Before the appearance
of VSNL’s GIAS, internet had been in India for many years in the form of
ERNET. However, it was not possible for many people to get access to it, as
it was mean for only the educational and research communities. This followed
the policy laid down by the American internet manager NSF, at that time.
EDUCTIONAL RESEARCH NETWORK (ERNET)
Internet in India was
established almost 19 years ago, as ERNET. It was a joint undertaking of the
department of electronics (DOE) of the Government of India, and the United
Nations Development Program (UNDP), which provides technical assistance to
developing nations. ERNET is one of the most successful operations that UNDP
has funded. It established for India the idea that we can participate in the
internet. Currently ERNET operates many nodes and has a 64 Kbps link to USA
via Mumbai.
All major nodes of
ERNET are connected to each other using 9600 bps leased lines. These lines
are being upgraded to 64 Kbps links. Over 200 academic and R&D groups
exchange email with each other using ERNET. Over 8000 scientists and
technologists have access to ERNET facilities, international access is
provided over a 64 Kbps leased line, form NCST, Mumbai to USA. Plans for
ERNET include the creation of a satellite communication system to enable
ERNET to reach locations which do not have good data communication links.

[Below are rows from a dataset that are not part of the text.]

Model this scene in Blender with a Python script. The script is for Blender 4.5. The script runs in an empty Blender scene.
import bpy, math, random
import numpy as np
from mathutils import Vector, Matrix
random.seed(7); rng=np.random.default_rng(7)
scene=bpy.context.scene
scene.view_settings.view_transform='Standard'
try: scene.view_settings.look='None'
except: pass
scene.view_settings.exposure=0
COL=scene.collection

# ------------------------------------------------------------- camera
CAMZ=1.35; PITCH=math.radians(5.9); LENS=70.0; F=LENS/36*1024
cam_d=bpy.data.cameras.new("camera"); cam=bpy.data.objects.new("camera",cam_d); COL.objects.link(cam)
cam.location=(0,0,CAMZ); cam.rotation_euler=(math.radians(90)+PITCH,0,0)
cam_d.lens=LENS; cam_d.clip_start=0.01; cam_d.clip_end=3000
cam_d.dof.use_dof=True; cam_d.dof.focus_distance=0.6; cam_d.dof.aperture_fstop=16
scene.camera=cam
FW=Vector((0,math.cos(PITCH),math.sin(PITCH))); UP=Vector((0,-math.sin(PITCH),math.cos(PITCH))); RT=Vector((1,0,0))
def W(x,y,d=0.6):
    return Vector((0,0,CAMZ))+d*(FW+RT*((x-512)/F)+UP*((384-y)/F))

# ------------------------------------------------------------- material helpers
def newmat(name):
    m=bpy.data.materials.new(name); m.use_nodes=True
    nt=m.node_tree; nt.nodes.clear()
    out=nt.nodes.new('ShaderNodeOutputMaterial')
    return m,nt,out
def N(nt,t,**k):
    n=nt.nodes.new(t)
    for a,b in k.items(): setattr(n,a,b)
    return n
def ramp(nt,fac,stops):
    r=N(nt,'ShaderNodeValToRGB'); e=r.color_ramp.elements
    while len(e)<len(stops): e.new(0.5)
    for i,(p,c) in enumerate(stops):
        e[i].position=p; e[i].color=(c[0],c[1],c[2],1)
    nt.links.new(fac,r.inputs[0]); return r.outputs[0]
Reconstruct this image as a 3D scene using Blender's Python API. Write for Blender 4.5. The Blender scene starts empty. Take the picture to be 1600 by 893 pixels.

GATEWAY INTERNET ACCESS SERVICE (GIAS)
On August 15th, 1995
Videsh Sanchar Nigam Limited (VSNL) – India’s International trunk carrier
and Gateway to the World—launched the Gateway Internet Access Service (GIAS)
for the time on commercial basis in the country. VSNL has set up 6 internet
nodes that were established at Mumbai, Delhi, Chennai, Kolkatta (Calcutta),
Bangalore and Pune, each GIAS internet node is connected to internet via
high speed circuits from one of the following service providers: MCI (USA),
KDD (JAPAN), Telecom Italia, and TELEGLOBE. A total of approximately 40 Mbps
bandwidth is available for internet data transmission in and out of India.